(Entries with scene source code)

● ● ● ● ●

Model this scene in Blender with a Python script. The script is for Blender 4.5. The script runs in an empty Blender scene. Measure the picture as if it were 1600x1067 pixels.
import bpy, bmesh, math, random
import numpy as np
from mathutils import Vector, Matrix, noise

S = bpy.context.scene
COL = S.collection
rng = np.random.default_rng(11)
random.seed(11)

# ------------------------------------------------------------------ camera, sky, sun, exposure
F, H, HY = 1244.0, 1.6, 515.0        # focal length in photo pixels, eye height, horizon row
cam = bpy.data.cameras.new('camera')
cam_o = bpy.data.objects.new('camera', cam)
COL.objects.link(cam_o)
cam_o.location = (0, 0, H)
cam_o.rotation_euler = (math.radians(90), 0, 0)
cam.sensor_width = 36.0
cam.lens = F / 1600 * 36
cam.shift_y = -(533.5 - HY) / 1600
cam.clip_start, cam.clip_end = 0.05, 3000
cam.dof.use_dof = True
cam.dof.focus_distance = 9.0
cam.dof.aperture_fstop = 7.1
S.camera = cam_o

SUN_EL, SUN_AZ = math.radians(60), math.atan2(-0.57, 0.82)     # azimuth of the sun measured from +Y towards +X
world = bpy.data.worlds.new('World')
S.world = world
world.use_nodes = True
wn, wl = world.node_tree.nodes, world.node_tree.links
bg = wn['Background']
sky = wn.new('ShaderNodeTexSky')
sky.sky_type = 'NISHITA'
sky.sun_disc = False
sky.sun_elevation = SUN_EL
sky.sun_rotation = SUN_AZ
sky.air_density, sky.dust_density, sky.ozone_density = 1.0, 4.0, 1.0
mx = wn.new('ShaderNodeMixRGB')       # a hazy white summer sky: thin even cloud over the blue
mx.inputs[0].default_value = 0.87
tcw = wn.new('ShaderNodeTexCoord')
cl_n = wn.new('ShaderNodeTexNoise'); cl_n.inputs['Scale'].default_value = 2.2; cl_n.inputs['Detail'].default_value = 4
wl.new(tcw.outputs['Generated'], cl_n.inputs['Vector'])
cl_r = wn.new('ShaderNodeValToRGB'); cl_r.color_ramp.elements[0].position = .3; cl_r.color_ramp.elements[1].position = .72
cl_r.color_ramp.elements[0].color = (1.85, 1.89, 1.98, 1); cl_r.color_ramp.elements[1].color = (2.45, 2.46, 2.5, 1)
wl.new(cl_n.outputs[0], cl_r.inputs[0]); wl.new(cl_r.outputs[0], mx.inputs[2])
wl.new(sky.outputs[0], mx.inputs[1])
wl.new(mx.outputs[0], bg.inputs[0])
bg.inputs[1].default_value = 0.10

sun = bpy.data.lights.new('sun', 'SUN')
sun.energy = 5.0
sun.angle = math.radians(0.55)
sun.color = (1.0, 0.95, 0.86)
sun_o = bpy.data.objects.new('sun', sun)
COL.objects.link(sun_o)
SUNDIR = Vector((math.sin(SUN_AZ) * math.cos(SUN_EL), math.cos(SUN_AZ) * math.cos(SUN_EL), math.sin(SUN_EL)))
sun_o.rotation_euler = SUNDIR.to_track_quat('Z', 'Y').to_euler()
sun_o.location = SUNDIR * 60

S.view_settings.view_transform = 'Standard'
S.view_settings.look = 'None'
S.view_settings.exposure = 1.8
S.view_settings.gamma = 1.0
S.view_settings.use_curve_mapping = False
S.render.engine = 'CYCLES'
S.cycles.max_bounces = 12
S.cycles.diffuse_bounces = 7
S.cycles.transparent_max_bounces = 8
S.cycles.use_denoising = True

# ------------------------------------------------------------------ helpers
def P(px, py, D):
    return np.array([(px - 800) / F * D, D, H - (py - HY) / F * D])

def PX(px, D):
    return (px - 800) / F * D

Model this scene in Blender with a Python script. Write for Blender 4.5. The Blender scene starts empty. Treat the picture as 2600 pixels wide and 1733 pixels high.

● ● ● ● ●

### Work instructions
Begin at the first line of the records above and quote every line verbatim through the one that contains "random.seed(11)".

### Solution for this exercise
Model this scene in Blender with a Python script. The script is for Blender 4.5. The script runs in an empty Blender scene. Measure the picture as if it were 1600x1067 pixels.
import bpy, bmesh, math, random
import numpy as np
from mathutils import Vector, Matrix, noise

S = bpy.context.scene
COL = S.collection
rng = np.random.default_rng(11)
random.seed(11)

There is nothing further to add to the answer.